Quite a while ago I played with this - I think while trying out Zig - and it was fairly easy to implement custom collations/function. And SQLite supporting a superset of fish globs is also not a problem. Though as LIKE and glob() will always use the BINARY or NOCASE collation it would be simplest to register a fish_glob() function and use that instead.

  • Network filesystems:
    • SQLite basically says don't use NFS.
    • If SQLite uses lockfiles (e.g. on NFS) then a crash could cause the history file to fail to open until the lockfile is removed. Probably fish itself would have to be prepared for this.

Even if we go with another implementation the locking on such network filesystems will be ugly/impossible. However, NFSv4 requires locking as part of the spec, and many CIFS server also have support for locking. (Even then it would be possible to couple this with custom locking or selecting the unix-dotfile VFS which should work in even more cases.) What we gain is a decent amount of simplification regarding mmaping and locking for local FS.
Currently it also seems like the code assumes that history is strictly appended to and failed locks are mostly ignore, however, when deleting history entries this is not the case.

Whichever way we choose forward, it will be very hard to beat the resilience of SQLite...

  • Readers block writers:
    • In fish, when you hit up arrow, it starts a lazy history search. That is, fish searches the history file until it finds a match, and returns that; the search can then be resumed (say, hitting up arrow again). But this lazy search is annoying in SQLite, because while a SQLite query is "open" (not fully consumed) then it prevents writes to the database. So we would have to implement our own pagination so we don't hold queries open; otherwise if you press up arrow in one session and forget about it, it will block all others.

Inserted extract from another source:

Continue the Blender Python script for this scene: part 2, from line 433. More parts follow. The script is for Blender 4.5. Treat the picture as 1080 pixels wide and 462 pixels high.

    • WAL mode mitigates this somewhat, but still documents:

      Thus a long-running read transaction can prevent a checkpointer from making progress. But presumably every read transaction will eventually end and the checkpointer will be able to continue.

      This presumption is NOT true in fish today, and would need to be made true.

    • Also WAL just doesn't work over NFS, full stop. Shared-memory shenanigans, you know how it goes.

I am not sure how the lazy search currently works but if I start a search in one shell and delete old entry from another shell, wouldn't that result in a teared read? Or is the whole history directly loaded into memory?
Regardless, pagination is quite easy to implement as long as one has some strictly monotonically increasing data (e.g. when, or a row id). Simply add AND rowid < $lowest_rowid_from_before to subsequent queries - no need to keep the session open.

  • Indexing is inefficient space-wise:
    • If you want to be able to efficiently answer a question like "has this command been run before" then you need to index the table of command lines, which doubles its on-disk size. This isn't a deal breaker but it's still annoying.
    • "Without rowid" prevents this growth but have many other drawbacks, including the inability to refer to a command line by id (only full text).
    • Hash-based indexes can help but there's no direct support for these; we'd have to roll our own (i.e. do the hashing ourself and index the hash column).
    • We could also just use SQLite with a dumb "flat" schema: one row per command, with linear searching, similar to how the history works today. But then we aren't getting much out of it!

As pointed out by faho before, not performance but features/extensibility should be the more important factor. Still, if we want performance it is likely a lot easier to archive it using sqlite than with some homemade text-based serialization.

Another advantage of SQLite would be extensibility. In the future the could be expanded to allow extensions to add auxiliary data like the return code or runtime of a command to another table and refer to the original command with foreign IDs.